■ゆっくりしたドリブルで最大の効果を
トリノのスタディオ・デッレアルピで行われた試合でも、キックオフ直後からブラジルが完全にゲームを支配した。カレッカやミューレルのシュートが再三、アルゼンチン・ゴールを脅かす。だが、GKのセルヒオ・ゴイコチェアのスーパーセーブに阻まれ、またクロスバーやゴールポストに当たって、ブラジルはどうしてもゴールを決められなかった。
マラドーナは満身創痍で戦っており、ほとんどプレーに絡むこともなくなっていた。
だが、残り時間が10分を切った時、突然マラドーナが自陣からドリブルを開始する。
その時の脚の状態のせいだったのだろうか。それとも、意図的だったのか、ゆっくりしたドリブルだった。そのため、ブラジルのDFがマラドーナを取り囲むような状態になった。だが、相手がマラドーナということもあって、4人のDFは誰もチャレンジに行くことができず、ずるずるとそのまま下がっていった。こうして、マラドーナは相手DFを引き連れながらブラジル陣内に進入。そして、4人に囲まれたままクラウディオ・カニーヒアにパスを通し、フリーだったカニーヒアは難なくブラジル・ゴールにボールを流し込んだ。
ゆっくりしたドリブルで4人を引き付けて、カニーヒアをフリーにしたマラドーナ。痛みを抱えた脚では5人抜きなどは不可能だったから、それがその瞬間にできる最善の選択だった。
1点を奪われたブラジルがギアチェンジして同点ゴールを狙うにしても、時間は10分しか残っていなかった。もし、カニーヒアのゴールが実際よりも10分早かったとしたら、残りの20分間をアルゼンチンは守りきれたかどうか……。

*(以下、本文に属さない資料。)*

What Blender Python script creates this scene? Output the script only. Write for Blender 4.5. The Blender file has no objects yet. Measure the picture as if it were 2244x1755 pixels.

まさに「勝負するならこのタイミング」という時間を図ったようなマラドーナのプレーだった。まるで、90分を通してゲームを見通していて、その時のために80分間“死んだふり”をしながら待っていたかのようだった。
マラドーナは「神の子」と呼ばれる。
それほど崇拝され、敬愛されているということなのだろうが、僕にはあれほど完全に時間と空間を把握し尽くして、それを自由に操ったマラドーナは本当に神のような存在であるとしか思えない。